Dix nouvelles de la grande romancière américaine. Tout le monde prend vie en quelques secondes, et s'impose à nous : tueurs évadés du bagne, un général de cent quatre ans, une sourde-muette, une jeune docteur en philosophie à la jambe de bois, un Polonais que la haine des paysans américains accule à une mort affreuse, et, grouillant à l'arrière-plan, les petits fermiers, les nègres paresseux et finauds.

Les braves gens ne courent pas les rues, telle est la morale assez pessimiste qui se dégage de ces récits. Flannery O'Connor possède, comme Dickens, le don de la caricature mais aussi un humour implacable, une fantaisie grinçante jusque dans le tragique et l'horreur.



Flannery O'Connor - La sagesse dans le sang



Petit-fils d'un évangéliste qui parcourait le Tennessee « portant Jésus dans la cervelle comme un aiguillon », Hazel Mates a résolu de devenir, comme son grand-père, un prêcheur ambulant, mais ce sera pour fonder une secte nouvelle : l'Église sans Christ. Refusant de croire au péché, il n'a que faire d'un Rédempteur. Son fanatisme d'illuminé fournit de faciles excuses à la libre satisfaction de ses pires instincts. Il finit, après avoir assassiné un faux prophète qui lui fait concurrence, par se brûler les yeux avec de la chaux vive, espérant apercevoir ainsi, dans les ténèbres, les vérités que lui cache son hérésie. Un jour d'hiver, la police le retrouve agonisant dans un fossé : les souliers pleins de pierres et de verre pilé et le torse ceint de fils de fer barbelés. Les agents ramènent son cadavre chez sa logeuse, Mrs Flood. Persuadée qu'il avait quelque argent, celle-ci avait rêvé de l'épouser.

Parce que Flannery O'Connor, fervente catholique, estime que les évangélistes qui foisonnent aux États-Unis, surtout dans les États du Sud, font de la religion une indécente caricature, elle a, pour raconter l'histoire de Hazel Motes, employé le ton de la farce. Ses personnages ont quelque chose de guignolesque tout en restant profondément humains : Leora Watts, chez qui Hazel perd sa virginité ; Asa Hawks, le faux aveugle, et sa fille Sabbath Lily ; Onnie Jay Holy, l'évangéliste à la guitare, et son complice Salace Layfield ; et surtout Enoch Emery qui a « la sagesse dans le sang ». C'est lui qui se charge de trouver pour Hazel un nouveau Christ qui ne sera pas fils de Dieu et ne donnera pas sa vie pour le rachat des pécheurs.
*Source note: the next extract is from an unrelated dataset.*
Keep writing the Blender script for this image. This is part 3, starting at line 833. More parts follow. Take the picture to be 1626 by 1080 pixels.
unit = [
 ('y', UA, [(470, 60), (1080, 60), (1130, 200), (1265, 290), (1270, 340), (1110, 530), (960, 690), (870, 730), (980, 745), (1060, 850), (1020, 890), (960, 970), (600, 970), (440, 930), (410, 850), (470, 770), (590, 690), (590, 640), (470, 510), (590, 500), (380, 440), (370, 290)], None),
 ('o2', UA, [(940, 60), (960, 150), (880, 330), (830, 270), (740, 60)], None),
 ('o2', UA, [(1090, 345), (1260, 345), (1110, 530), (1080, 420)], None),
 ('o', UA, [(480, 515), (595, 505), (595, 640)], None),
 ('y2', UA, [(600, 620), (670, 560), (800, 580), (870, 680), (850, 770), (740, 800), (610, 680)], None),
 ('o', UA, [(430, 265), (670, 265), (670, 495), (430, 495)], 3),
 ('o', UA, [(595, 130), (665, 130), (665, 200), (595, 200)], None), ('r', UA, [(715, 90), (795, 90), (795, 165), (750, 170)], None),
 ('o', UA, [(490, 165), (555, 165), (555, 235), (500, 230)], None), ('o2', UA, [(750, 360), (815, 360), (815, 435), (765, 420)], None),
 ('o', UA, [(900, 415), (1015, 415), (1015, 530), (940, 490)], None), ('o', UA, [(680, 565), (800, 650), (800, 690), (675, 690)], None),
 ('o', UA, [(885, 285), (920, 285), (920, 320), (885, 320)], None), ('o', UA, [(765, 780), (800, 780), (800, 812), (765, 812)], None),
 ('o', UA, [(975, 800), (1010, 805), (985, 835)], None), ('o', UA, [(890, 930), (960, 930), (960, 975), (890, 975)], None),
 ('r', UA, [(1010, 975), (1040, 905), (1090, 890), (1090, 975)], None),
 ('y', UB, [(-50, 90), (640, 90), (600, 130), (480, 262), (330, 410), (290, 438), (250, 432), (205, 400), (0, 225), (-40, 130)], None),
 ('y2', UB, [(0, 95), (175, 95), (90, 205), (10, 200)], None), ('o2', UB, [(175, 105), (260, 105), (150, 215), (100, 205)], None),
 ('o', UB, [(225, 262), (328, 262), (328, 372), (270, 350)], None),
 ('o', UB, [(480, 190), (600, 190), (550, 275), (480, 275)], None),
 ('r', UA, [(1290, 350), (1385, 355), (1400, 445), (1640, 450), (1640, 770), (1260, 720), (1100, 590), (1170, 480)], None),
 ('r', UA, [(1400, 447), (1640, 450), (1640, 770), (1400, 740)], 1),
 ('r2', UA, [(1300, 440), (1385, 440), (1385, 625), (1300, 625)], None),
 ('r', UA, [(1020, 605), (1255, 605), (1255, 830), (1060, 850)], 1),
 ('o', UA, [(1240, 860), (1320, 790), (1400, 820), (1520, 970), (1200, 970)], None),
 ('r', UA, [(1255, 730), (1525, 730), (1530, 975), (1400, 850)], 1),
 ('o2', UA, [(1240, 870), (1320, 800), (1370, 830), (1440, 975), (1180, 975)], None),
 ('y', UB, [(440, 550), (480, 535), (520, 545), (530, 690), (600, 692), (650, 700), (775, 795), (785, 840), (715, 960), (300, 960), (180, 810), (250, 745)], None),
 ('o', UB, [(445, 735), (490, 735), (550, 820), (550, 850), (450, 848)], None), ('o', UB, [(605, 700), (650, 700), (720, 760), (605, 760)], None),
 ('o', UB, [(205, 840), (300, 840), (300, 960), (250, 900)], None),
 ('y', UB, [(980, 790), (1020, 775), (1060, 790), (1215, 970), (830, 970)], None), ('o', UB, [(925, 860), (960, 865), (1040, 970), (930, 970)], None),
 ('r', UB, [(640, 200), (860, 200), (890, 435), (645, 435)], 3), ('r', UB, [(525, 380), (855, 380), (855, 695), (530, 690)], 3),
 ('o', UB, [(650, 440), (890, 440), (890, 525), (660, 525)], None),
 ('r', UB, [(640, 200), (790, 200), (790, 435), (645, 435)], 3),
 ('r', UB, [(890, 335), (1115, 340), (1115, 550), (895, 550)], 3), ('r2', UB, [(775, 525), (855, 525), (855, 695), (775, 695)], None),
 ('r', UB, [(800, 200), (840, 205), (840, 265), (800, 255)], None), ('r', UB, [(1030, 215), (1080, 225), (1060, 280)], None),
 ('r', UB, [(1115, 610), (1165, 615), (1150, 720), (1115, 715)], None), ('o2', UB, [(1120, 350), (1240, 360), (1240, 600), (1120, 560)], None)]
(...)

C'est une momie qu'il vole dans un musée, installe dans sa table de toilette dont il a fait un tabernacle et finalement apporte à Sabbath Hawks, qui, parodiant la Nativité, la berce comme un enfant Jésus.

Dans ces diverses scènes où la violence s'allie à un grotesque souvent proche des gags de cinéma, Flannery O'Connor stigmatise, en les concrétisant, les déformations sacrilèges que l'hérésie produit dans l'âme de quiconque s'écarte de l'orthodoxie catholique. Mais la pitié n'est pas absente de sa condamnation. Le sort tragique des évangélistes l'émeut, autant que leur pittoresque absurdité l'amuse. D'où la profondeur et la puissante originalité de La sagesse dans le sang.



Anne Wiazemsky - Je m'appelle Elisabeth


«Betty sursauta. Cette fois, elle était sûre d'avoir entendu crisser le gravier. Quelqu'un se déplaçait le long du mur de la villa, se rapprochait de sa chambre. Du salon, la radio toujours allumée diffusait les accords de harpe qui annonçaient le début de l'émission Le Masque et la Plume. Betty, alors, se leva et se dirigea vers la fenêtre avec le sentiment précis qu'une chose horrible l'y attendait. Elle ne se trompait pas. Posée sur le rebord, la tête décapitée d'un écureuil la regardait.»

La vie de Betty, douze ans, se transforme le jour où elle rencontre Yvon, un malade échappé de l'hôpital psychiatrique. Elle décide de le protéger et le cache dans sa cabane. Elle ose, mue par un appel mystérieux vers «une autre vie», défier l'autorité paternelle, braver la police et transgresser les règles.